Task to carry out: Write out each line exactly as it stands, please.

···

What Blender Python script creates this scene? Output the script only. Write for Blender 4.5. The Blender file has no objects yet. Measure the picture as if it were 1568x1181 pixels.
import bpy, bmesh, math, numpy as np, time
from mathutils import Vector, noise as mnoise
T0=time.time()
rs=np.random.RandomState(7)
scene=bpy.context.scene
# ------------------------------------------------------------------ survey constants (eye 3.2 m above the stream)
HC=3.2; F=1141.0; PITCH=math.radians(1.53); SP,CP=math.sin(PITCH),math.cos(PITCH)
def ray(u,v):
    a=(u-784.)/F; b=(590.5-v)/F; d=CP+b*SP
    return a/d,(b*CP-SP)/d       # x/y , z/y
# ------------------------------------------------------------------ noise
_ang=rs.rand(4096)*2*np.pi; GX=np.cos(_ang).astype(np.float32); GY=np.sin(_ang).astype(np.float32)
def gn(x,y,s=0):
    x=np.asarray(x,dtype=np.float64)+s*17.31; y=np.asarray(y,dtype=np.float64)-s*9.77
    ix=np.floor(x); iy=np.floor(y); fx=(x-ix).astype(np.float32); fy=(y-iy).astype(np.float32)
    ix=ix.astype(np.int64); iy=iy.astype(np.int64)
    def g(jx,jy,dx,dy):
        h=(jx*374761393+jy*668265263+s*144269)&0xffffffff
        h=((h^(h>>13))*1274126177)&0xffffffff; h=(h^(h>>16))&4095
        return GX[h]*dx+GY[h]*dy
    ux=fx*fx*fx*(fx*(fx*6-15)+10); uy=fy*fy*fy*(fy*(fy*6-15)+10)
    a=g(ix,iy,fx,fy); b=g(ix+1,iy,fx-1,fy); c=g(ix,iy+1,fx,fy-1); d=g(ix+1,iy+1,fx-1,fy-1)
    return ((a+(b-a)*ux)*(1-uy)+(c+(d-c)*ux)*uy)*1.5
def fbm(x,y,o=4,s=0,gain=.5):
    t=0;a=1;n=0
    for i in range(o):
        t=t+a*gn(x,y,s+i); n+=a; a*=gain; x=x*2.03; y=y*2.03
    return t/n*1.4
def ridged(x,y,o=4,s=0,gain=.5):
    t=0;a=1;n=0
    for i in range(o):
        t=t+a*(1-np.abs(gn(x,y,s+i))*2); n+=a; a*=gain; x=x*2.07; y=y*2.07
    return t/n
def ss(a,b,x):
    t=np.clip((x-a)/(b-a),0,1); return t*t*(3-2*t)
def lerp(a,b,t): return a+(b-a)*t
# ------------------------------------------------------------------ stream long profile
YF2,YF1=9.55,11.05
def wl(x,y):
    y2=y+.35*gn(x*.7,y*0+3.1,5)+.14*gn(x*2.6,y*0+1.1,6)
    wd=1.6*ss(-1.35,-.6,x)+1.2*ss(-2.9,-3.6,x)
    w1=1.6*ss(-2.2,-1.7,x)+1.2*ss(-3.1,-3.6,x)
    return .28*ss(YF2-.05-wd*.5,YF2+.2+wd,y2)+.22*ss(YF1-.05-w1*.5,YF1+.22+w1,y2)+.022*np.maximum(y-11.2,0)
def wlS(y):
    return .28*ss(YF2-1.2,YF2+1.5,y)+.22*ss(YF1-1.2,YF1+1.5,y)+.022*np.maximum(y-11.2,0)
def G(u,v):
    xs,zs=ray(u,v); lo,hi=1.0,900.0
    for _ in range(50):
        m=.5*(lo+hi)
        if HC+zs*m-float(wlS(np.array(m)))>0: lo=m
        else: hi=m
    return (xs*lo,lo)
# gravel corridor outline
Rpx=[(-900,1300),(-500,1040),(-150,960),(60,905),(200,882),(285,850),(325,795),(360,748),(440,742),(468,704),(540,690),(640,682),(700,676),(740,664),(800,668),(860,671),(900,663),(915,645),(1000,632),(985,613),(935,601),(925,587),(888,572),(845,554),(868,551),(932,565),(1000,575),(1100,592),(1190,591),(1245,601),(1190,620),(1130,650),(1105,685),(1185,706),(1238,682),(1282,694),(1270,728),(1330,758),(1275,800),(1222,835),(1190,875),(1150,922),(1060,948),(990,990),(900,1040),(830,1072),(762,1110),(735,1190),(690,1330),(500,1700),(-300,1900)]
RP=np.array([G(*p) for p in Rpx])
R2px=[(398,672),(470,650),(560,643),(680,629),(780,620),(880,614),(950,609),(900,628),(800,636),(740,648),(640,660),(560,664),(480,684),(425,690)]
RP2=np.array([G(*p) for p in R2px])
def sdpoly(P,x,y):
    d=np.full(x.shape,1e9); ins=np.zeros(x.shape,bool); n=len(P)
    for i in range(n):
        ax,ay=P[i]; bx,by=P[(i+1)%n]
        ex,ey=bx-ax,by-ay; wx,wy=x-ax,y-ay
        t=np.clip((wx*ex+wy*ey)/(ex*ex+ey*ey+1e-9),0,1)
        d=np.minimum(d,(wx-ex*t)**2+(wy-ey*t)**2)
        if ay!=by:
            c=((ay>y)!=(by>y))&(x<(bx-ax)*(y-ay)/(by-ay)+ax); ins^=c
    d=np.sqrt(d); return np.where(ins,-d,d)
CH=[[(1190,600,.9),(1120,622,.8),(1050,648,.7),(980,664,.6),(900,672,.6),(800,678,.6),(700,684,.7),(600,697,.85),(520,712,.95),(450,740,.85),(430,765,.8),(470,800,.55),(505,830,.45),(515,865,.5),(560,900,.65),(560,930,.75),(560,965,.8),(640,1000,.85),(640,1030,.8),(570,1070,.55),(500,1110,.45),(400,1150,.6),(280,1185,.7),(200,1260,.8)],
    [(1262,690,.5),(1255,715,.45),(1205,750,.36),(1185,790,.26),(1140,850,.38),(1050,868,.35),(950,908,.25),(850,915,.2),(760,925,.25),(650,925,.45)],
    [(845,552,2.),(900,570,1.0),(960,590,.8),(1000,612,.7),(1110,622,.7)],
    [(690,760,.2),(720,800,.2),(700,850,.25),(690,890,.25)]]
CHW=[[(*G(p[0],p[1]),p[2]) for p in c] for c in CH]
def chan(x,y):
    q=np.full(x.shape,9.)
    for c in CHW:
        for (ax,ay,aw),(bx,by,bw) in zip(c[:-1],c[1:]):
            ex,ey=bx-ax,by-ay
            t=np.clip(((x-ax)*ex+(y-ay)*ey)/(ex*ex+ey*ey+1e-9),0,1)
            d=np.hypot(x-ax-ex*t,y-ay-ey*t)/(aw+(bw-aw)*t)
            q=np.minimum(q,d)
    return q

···

The reply:
What Blender Python script creates this scene? Output the script only. Write for Blender 4.5. The Blender file has no objects yet. Measure the picture as if it were 1568x1181 pixels.
import bpy, bmesh, math, numpy as np, time
from mathutils import Vector, noise as mnoise
T0=time.time()
rs=np.random.RandomState(7)
scene=bpy.context.scene
# ------------------------------------------------------------------ survey constants (eye 3.2 m above the stream)
HC=3.2; F=1141.0; PITCH=math.radians(1.53); SP,CP=math.sin(PITCH),math.cos(PITCH)
def ray(u,v):
    a=(u-784.)/F; b=(590.5-v)/F; d=CP+b*SP
    return a/d,(b*CP-SP)/d       # x/y , z/y
# ------------------------------------------------------------------ noise
_ang=rs.rand(4096)*2*np.pi; GX=np.cos(_ang).astype(np.float32); GY=np.sin(_ang).astype(np.float32)
def gn(x,y,s=0):
    x=np.asarray(x,dtype=np.float64)+s*17.31; y=np.asarray(y,dtype=np.float64)-s*9.77
    ix=np.floor(x); iy=np.floor(y); fx=(x-ix).astype(np.float32); fy=(y-iy).astype(np.float32)
    ix=ix.astype(np.int64); iy=iy.astype(np.int64)
    def g(jx,jy,dx,dy):
        h=(jx*374761393+jy*668265263+s*144269)&0xffffffff
        h=((h^(h>>13))*1274126177)&0xffffffff; h=(h^(h>>16))&4095
        return GX[h]*dx+GY[h]*dy
    ux=fx*fx*fx*(fx*(fx*6-15)+10); uy=fy*fy*fy*(fy*(fy*6-15)+10)
    a=g(ix,iy,fx,fy); b=g(ix+1,iy,fx-1,fy); c=g(ix,iy+1,fx,fy-1); d=g(ix+1,iy+1,fx-1,fy-1)
    return ((a+(b-a)*ux)*(1-uy)+(c+(d-c)*ux)*uy)*1.5
def fbm(x,y,o=4,s=0,gain=.5):
    t=0;a=1;n=0
    for i in range(o):
        t=t+a*gn(x,y,s+i); n+=a; a*=gain; x=x*2.03; y=y*2.03
    return t/n*1.4
def ridged(x,y,o=4,s=0,gain=.5):
    t=0;a=1;n=0
    for i in range(o):
        t=t+a*(1-np.abs(gn(x,y,s+i))*2); n+=a; a*=gain; x=x*2.07; y=y*2.07
    return t/n
def ss(a,b,x):
    t=np.clip((x-a)/(b-a),0,1); return t*t*(3-2*t)
def lerp(a,b,t): return a+(b-a)*t
# ------------------------------------------------------------------ stream long profile
YF2,YF1=9.55,11.05
def wl(x,y):
    y2=y+.35*gn(x*.7,y*0+3.1,5)+.14*gn(x*2.6,y*0+1.1,6)
    wd=1.6*ss(-1.35,-.6,x)+1.2*ss(-2.9,-3.6,x)
    w1=1.6*ss(-2.2,-1.7,x)+1.2*ss(-3.1,-3.6,x)
    return .28*ss(YF2-.05-wd*.5,YF2+.2+wd,y2)+.22*ss(YF1-.05-w1*.5,YF1+.22+w1,y2)+.022*np.maximum(y-11.2,0)
def wlS(y):
    return .28*ss(YF2-1.2,YF2+1.5,y)+.22*ss(YF1-1.2,YF1+1.5,y)+.022*np.maximum(y-11.2,0)
def G(u,v):
    xs,zs=ray(u,v); lo,hi=1.0,900.0
    for _ in range(50):
        m=.5*(lo+hi)
        if HC+zs*m-float(wlS(np.array(m)))>0: lo=m
        else: hi=m
    return (xs*lo,lo)
# gravel corridor outline
Rpx=[(-900,1300),(-500,1040),(-150,960),(60,905),(200,882),(285,850),(325,795),(360,748),(440,742),(468,704),(540,690),(640,682),(700,676),(740,664),(800,668),(860,671),(900,663),(915,645),(1000,632),(985,613),(935,601),(925,587),(888,572),(845,554),(868,551),(932,565),(1000,575),(1100,592),(1190,591),(1245,601),(1190,620),(1130,650),(1105,685),(1185,706),(1238,682),(1282,694),(1270,728),(1330,758),(1275,800),(1222,835),(1190,875),(1150,922),(1060,948),(990,990),(900,1040),(830,1072),(762,1110),(735,1190),(690,1330),(500,1700),(-300,1900)]
RP=np.array([G(*p) for p in Rpx])
R2px=[(398,672),(470,650),(560,643),(680,629),(780,620),(880,614),(950,609),(900,628),(800,636),(740,648),(640,660),(560,664),(480,684),(425,690)]
RP2=np.array([G(*p) for p in R2px])
def sdpoly(P,x,y):
    d=np.full(x.shape,1e9); ins=np.zeros(x.shape,bool); n=len(P)
    for i in range(n):
        ax,ay=P[i]; bx,by=P[(i+1)%n]
        ex,ey=bx-ax,by-ay; wx,wy=x-ax,y-ay
        t=np.clip((wx*ex+wy*ey)/(ex*ex+ey*ey+1e-9),0,1)
        d=np.minimum(d,(wx-ex*t)**2+(wy-ey*t)**2)
        if ay!=by:
            c=((ay>y)!=(by>y))&(x<(bx-ax)*(y-ay)/(by-ay)+ax); ins^=c
    d=np.sqrt(d); return np.where(ins,-d,d)
CH=[[(1190,600,.9),(1120,622,.8),(1050,648,.7),(980,664,.6),(900,672,.6),(800,678,.6),(700,684,.7),(600,697,.85),(520,712,.95),(450,740,.85),(430,765,.8),(470,800,.55),(505,830,.45),(515,865,.5),(560,900,.65),(560,930,.75),(560,965,.8),(640,1000,.85),(640,1030,.8),(570,1070,.55),(500,1110,.45),(400,1150,.6),(280,1185,.7),(200,1260,.8)],
    [(1262,690,.5),(1255,715,.45),(1205,750,.36),(1185,790,.26),(1140,850,.38),(1050,868,.35),(950,908,.25),(850,915,.2),(760,925,.25),(650,925,.45)],
    [(845,552,2.),(900,570,1.0),(960,590,.8),(1000,612,.7),(1110,622,.7)],
    [(690,760,.2),(720,800,.2),(700,850,.25),(690,890,.25)]]
CHW=[[(*G(p[0],p[1]),p[2]) for p in c] for c in CH]
def chan(x,y):
    q=np.full(x.shape,9.)
    for c in CHW:
        for (ax,ay,aw),(bx,by,bw) in zip(c[:-1],c[1:]):
            ex,ey=bx-ax,by-ay
            t=np.clip(((x-ax)*ex+(y-ay)*ey)/(ex*ex+ey*ey+1e-9),0,1)
            d=np.hypot(x-ax-ex*t,y-ay-ey*t)/(aw+(bw-aw)*t)
            q=np.minimum(q,d)
    return q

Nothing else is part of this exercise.